Open Wide Your Heart
On remaining reachable in seasons of leadership strain
There is a way of leading that looks open on the outside.
Present, responsive, attentive.
And yet somewhere inside, the heart has begun to draw inward.
Leadership can gradually shift from relational presence to functional performance.
When that happens, people still experience our effectiveness, but they experience less of us.
We carry responsibility well, fulfill expectations, and meet the needs around us.
But slowly and often quietly, something inside moves from connection to protection.
We begin leading from competence rather than connection.
Reliability rather than rootedness.
We continue to show up and deliver, but we know something has tightened on the inside.
And while that tightening doesn’t always register in the metrics or the minutes of a meeting, it is felt in the relational field.
Restricted in Affection
Paul offers this reflection in 2 Corinthians 6:12–13:
“You are restricted in your own affections… open wide your hearts.”
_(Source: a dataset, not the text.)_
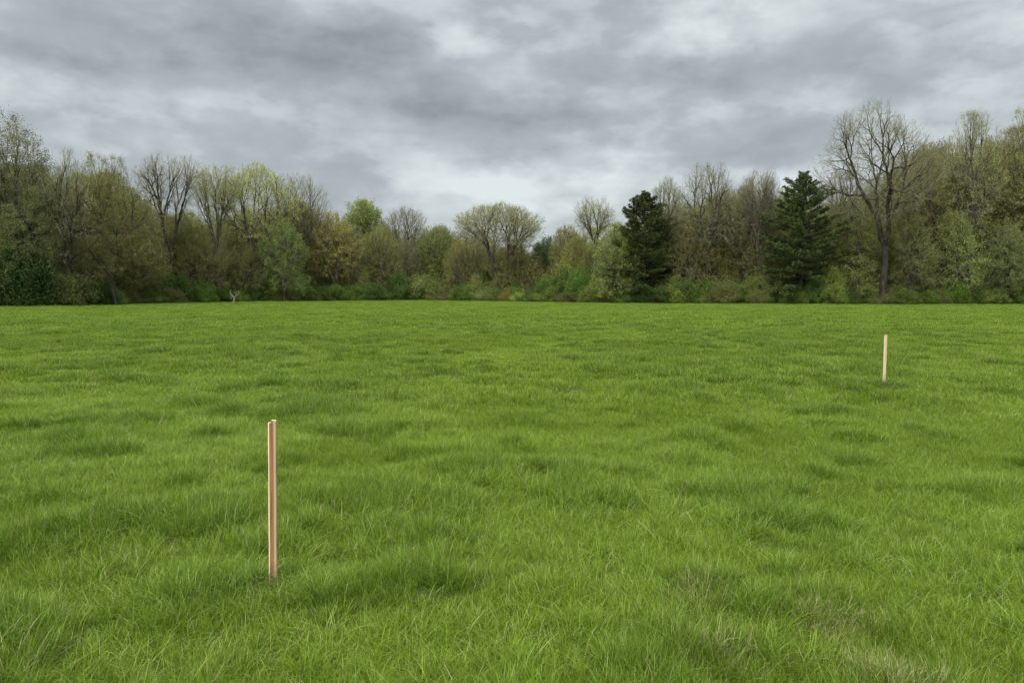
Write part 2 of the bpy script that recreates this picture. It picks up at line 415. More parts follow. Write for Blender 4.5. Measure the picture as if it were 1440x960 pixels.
tl = tl * np.where(gk == 2, .5, 1)
tl = tl * RNG.uniform(.5, 1.3, n)
under = gk == 4                      # short upright underlayer
tl = np.where(under, .1, tl); hs = np.where(under, hs * .7, hs)
rot = np.stack([tl * np.cos(ph - rz), tl * np.sin(ph - rz), rz], 1)
me = bpy.data.meshes.new('grass')
me.vertices.add(n); me.vertices.foreach_set('co', np.stack([gx, gy, ground_z(gx, gy)], 1).astype(np.float32).ravel())
def addattr(nm, t, a, key):
    at = me.attributes.new(nm, t, 'POINT'); at.data.foreach_set(key, np.ascontiguousarray(a).ravel())
addattr('rot', 'FLOAT_VECTOR', rot.astype(np.float32), 'vector')
sc3 = np.stack([np.ones(n) * (.9 + .3 * RNG.uniform(size=n)), np.ones(n), hs], 1); sc3[:, 1] = sc3[:, 0]
addattr('scl', 'FLOAT_VECTOR', sc3.astype(np.float32), 'vector')
addattr('var', 'INT', var.astype(np.int32), 'value')
jit = np.clip(pv + RNG.normal(0, .14, n), 0, 1)
addattr('patch', 'FLOAT', jit.astype(np.float32), 'value'); addattr('dry', 'FLOAT', dv.astype(np.float32), 'value')
me.update()
me.materials.append(GRASS)
go = obj('grass', me)
tag(go, 'long uneven bright green meadow grass covering the whole field', 'grass', kind='stuff')
ng = bpy.data.node_groups.new('grass_scatter', 'GeometryNodeTree')
ng.interface.new_socket('Geometry', in_out='INPUT', socket_type='NodeSocketGeometry')
ng.interface.new_socket('Geometry', in_out='OUTPUT', socket_type='NodeSocketGeometry')
gi = ng.nodes.new('NodeGroupInput'); go_ = ng.nodes.new('NodeGroupOutput')
m2p = ng.nodes.new('GeometryNodeMeshToPoints'); iop = ng.nodes.new('GeometryNodeInstanceOnPoints'); ci = ng.nodes.new('GeometryNodeCollectionInfo')
ci.inputs['Collection'].default_value = PC; ci.inputs['Separate Children'].default_value = True; ci.inputs['Reset Children'].default_value = True
def na(nm, t):
    a = ng.nodes.new('GeometryNodeInputNamedAttribute'); a.data_type = t; a.inputs['Name'].default_value = nm
    return a.outputs['Attribute']
e2r = ng.nodes.new('FunctionNodeEulerToRotation')
ng.links.new(na('rot', 'FLOAT_VECTOR'), e2r.inputs[0])
ng.links.new(gi.outputs[0], m2p.inputs['Mesh']); ng.links.new(m2p.outputs[0], iop.inputs['Points'])
ng.links.new(ci.outputs[0], iop.inputs['Instance']); iop.inputs['Pick Instance'].default_value = True
ng.links.new(na('var', 'INT'), iop.inputs['Instance Index']); ng.links.new(e2r.outputs[0], iop.inputs['Rotation'])
ng.links.new(na('scl', 'FLOAT_VECTOR'), iop.inputs['Scale']); ng.links.new(iop.outputs[0], go_.inputs[0])
md = go.modifiers.new('scatter', 'NODES'); md.node_group = ng
print('grass tufts', n, np.bincount(gk))

# ------------------------------------------------------------------ stakes
def wood_material(name, local_edge=True, base=((.30, .155, .065), (.21, .095, .04))):
    m, nt = newmat(name)
    tc = N(nt, 'ShaderNodeTexCoord'); sp = N(nt, 'ShaderNodeSeparateXYZ'); L(nt, tc.outputs['Object'], sp.inputs[0])
    mp = N(nt, 'ShaderNodeMapping'); mp.inputs['Scale'].default_value = (260, 200, 7); L(nt, tc.outputs['Object'], mp.inputs[0])
    nz = N(nt, 'ShaderNodeTexNoise'); nz.inputs['Scale'].default_value = 1; nz.inputs['Detail'].default_value = 4; L(nt, mp.outputs[0], nz.inputs['Vector'])
    mp2 = N(nt, 'ShaderNodeMapping'); mp2.inputs['Scale'].default_value = (60, 60, 3); L(nt, tc.outputs['Object'], mp2.inputs[0])
    n2 = N(nt, 'ShaderNodeTexNoise'); n2.inputs['Scale'].default_value = 1; L(nt, mp2.outputs[0], n2.inputs['Vector'])
    f = mathn(nt, 'ADD', mathn(nt, 'MULTIPLY', nz.outputs['Fac'], .55), mathn(nt, 'MULTIPLY', n2.outputs['Fac'], .5), clamp=True)
    rp = N(nt, 'ShaderNodeValToRGB'); rp.color_ramp.elements[0].position = .38; rp.color_ramp.elements[1].position = .66
    rp.color_ramp.elements[0].color = (*base[1], 1); rp.color_ramp.elements[1].color = (*base[0], 1); L(nt, f, rp.inputs[0])
    c = rp.outputs[0]
    if local_edge:   # lit side painted pale on left arris, tan wood on the right third
        l = N(nt, 'ShaderNodeMapRange'); l.inputs[1].default_value = -.0135; l.inputs[2].default_value = -.0155; L(nt, sp.outputs[0], l.inputs[0])
        c = mixc(nt, l.outputs[0], c, (.72, .56, .34))
        r_ = N(nt, 'ShaderNodeMapRange'); r_.inputs[1].default_value = .006; r_.inputs[2].default_value = .011; L(nt, sp.outputs[0], r_.inputs[0])
        c = mixc(nt, mathn(nt, 'MULTIPLY', r_.outputs[0], .75), c, (.48, .36, .22))
    # damp, muddy foot and a few weather spots
    n3 = N(nt, 'ShaderNodeTexNoise'); n3.inputs['Scale'].default_value = 14; L(nt, tc.outputs['Object'], n3.inputs['Vector'])
    ft = N(nt, 'ShaderNodeMapRange'); ft.inputs[1].default_value = .16; ft.inputs[2].default_value = .05; L(nt, mathn(nt, 'ADD', sp.outputs[2], mathn(nt, 'MULTIPLY', n3.outputs['Fac'], .08)), ft.inputs[0])
    c = mixc(nt, mathn(nt, 'MULTIPLY', ft.outputs[0], .5), c, (.10, .075, .045))
    kn = N(nt, 'ShaderNodeMapRange'); kn.inputs[1].default_value = .66; kn.inputs[2].default_value = .72; L(nt, n3.outputs['Fac'], kn.inputs[0])
    c = mixc(nt, mathn(nt, 'MULTIPLY', kn.outputs[0], .45), c, (.13, .07, .035))
    d = N(nt, 'ShaderNodeBsdfPrincipled'); d.inputs['Roughness'].default_value = .75; d.inputs['Specular IOR Level'].default_value = .25
    bp = N(nt, 'ShaderNodeBump'); bp.inputs['Strength'].default_value = .35; bp.inputs['Distance'].default_value = .001
    L(nt, nz.outputs['Fac'], bp.inputs['Height']); L(nt, bp.outputs[0], d.inputs['Normal']); L(nt, c, d.inputs['Base Color'])
    out = N(nt, 'ShaderNodeOutputMaterial'); L(nt, d.outputs[0], out.inputs[0])
    return m
WOOD = wood_material('stake_wood'); WOODP = wood_material('stake_wood_pale', False, ((.66, .52, .32), (.50, .36, .20)))
WEND = bark_material('sawn_end_grain', (.66, .56, .40), (.80, .71, .54), 60)
import bmesh
def lath(name, x0, x1, y0, y1, z0, z1, mat, parent=None, bev=.0012, cut=.0, splinter=0):
    bm = bmesh.new()
    nz = 14; rings = []
    for k in range(nz + 1):
        z = z0 + (z1 - z0) * k / nz
        wob = .0007 * sin(k * 1.3 + x0 * 900)
        tt = 1 if z > z0 + .12 else max(.15, (z - z0) / .12)      # pointed foot, in the ground
        xm = (x0 + x1) / 2; ym = (y0 + y1) / 2
        ring = []
        for (x, y) in ((x0, y0), (x1, y0), (x1, y1), (x0, y1)):
            zz = z + (cut * (x - xm) / (x1 - x0) if k == nz else 0)
            ring.append(bm.verts.new((xm + (x - xm) * tt + wob, ym + (y - ym) * tt, zz)))
        rings.append(ring)
    for a, b in zip(rings, rings[1:]):
        for k in range(4): bm.faces.new((a[k], a[(k + 1) % 4], b[(k + 1) % 4], b[k]))
    bm.faces.new(rings[0][::-1]); top = bm.faces.new(rings[-1]); 
    eds = [e for e in bm.edges if abs((e.verts[0].co - e.verts[1].co).normalized().z) > .9 or e in top.edges[:]]
    top.material_index = 1
    bmesh.ops.bevel(bm, geom=eds, offset=bev, segments=2, profile=.5, affect='EDGES', material=-1)
    bmesh.ops.recalc_face_normals(bm, faces=bm.faces)
    me = bpy.data.meshes.new(name); bm.to_mesh(me); bm.free(); me.materials.append(mat); me.materials.append(WEND)
    return obj(name, me, parent)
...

He isn’t warning or rebuking.
He is naming something deeply human.
Affections are the internal attachments where we seek grounding.
Being capable.
Being respected.
Being relied upon.
Being effective.
These are not deficiencies.
They are often genuine strengths.
But when they become sources of identity, they can solidify into quiet armor.
We begin resting on what others value in us instead of leading from who we truly are.
The exterior remains steady, but the interior becomes defended.
And the heart, made for connection, begins orienting toward protection.
What Teams Actually Feel
Research on leadership shows that teams do not simply respond to what we do.
They respond to whether they feel us.
Studies on psychological safety reveal that teams function best when the environment makes it safe to be human.
Safe to admit uncertainty.
Safe to be imperfect.
Safe to bring real thoughts and real selves.
When a leader becomes slightly guarded:
communication becomes more cautious
honesty becomes more selective
creative contributions quiet down
people mirror our guardedness.
The team may remain respectful, but subtly less connected.
They trust our competence more than our closeness.
And slowly, the relational fabric thins.
When the Heart Quietly Contracts
Looking back, I noticed the narrowing in my body first, not in my thoughts.
After burnout, I did not intentionally become more guarded.
I was instinctively trying to stay intact.
On top of that came an unspoken script of leadership:
Project confidence.
Own the room.
Be the anchor.
I did not contract because I loved people less.
I contracted because I was trying to remain whole.
From the outside, my leadership stayed strong and dependable.
But access to my heart became narrower and more managed.
I did not become less vulnerable.
I became selectively vulnerable.
Offering disclosures that looked open without revealing what was truly tender or uncertain inside.
And in that narrowing, I began to mistake composure for presence.
Stability for openness.
Strength for connection.
The Cost of a Narrowed Heart
A closed heart does not create dysfunction.
It creates distance.
Distance between leaders and their teams.
Distance within relationships.
Distance from ourselves.
People can feel when our authority is intact but our availability is not.
They often cannot name it, but they sense it.
And perhaps most tenderly, we feel the loneliness of it.
The Invitation to Re-Open
“Open wide your hearts.”
Paul’s invitation is not toward dramatic exposure, but toward gentle expansiveness.
A loosening of the inward grip.
A softening of the self.
It is the shift from performing leadership to inhabiting leadership.
Where steadiness is twinned with sincerity.
Where strength allows softness.
Where responsibility holds space for relational presence.
Often this re-opening begins not with a grand gesture, but with a subtle permission.
A real answer to “How are you?”
A moment of unguarded gratitude.
An admission of uncertainty.
A willingness to be seen.
These small choices of honest presence allow the heart to come forward again, not by demand but by trust.
We begin showing up not only as the leader we are expected to be, but as the person we actually are.
A Gentle Unfolding
Your leadership may be capable.
Your competence real.
Your reliability evident.
But it is your heart, your grounded, honest, human heart, that truly forms others.
The heart opens not by force but by trust.
Not through projection but through presence.
Not by being impressive, but by being real.
Perhaps the real work of leadership is loosening the grip on the heart rather than tightening our grip on illusion of control.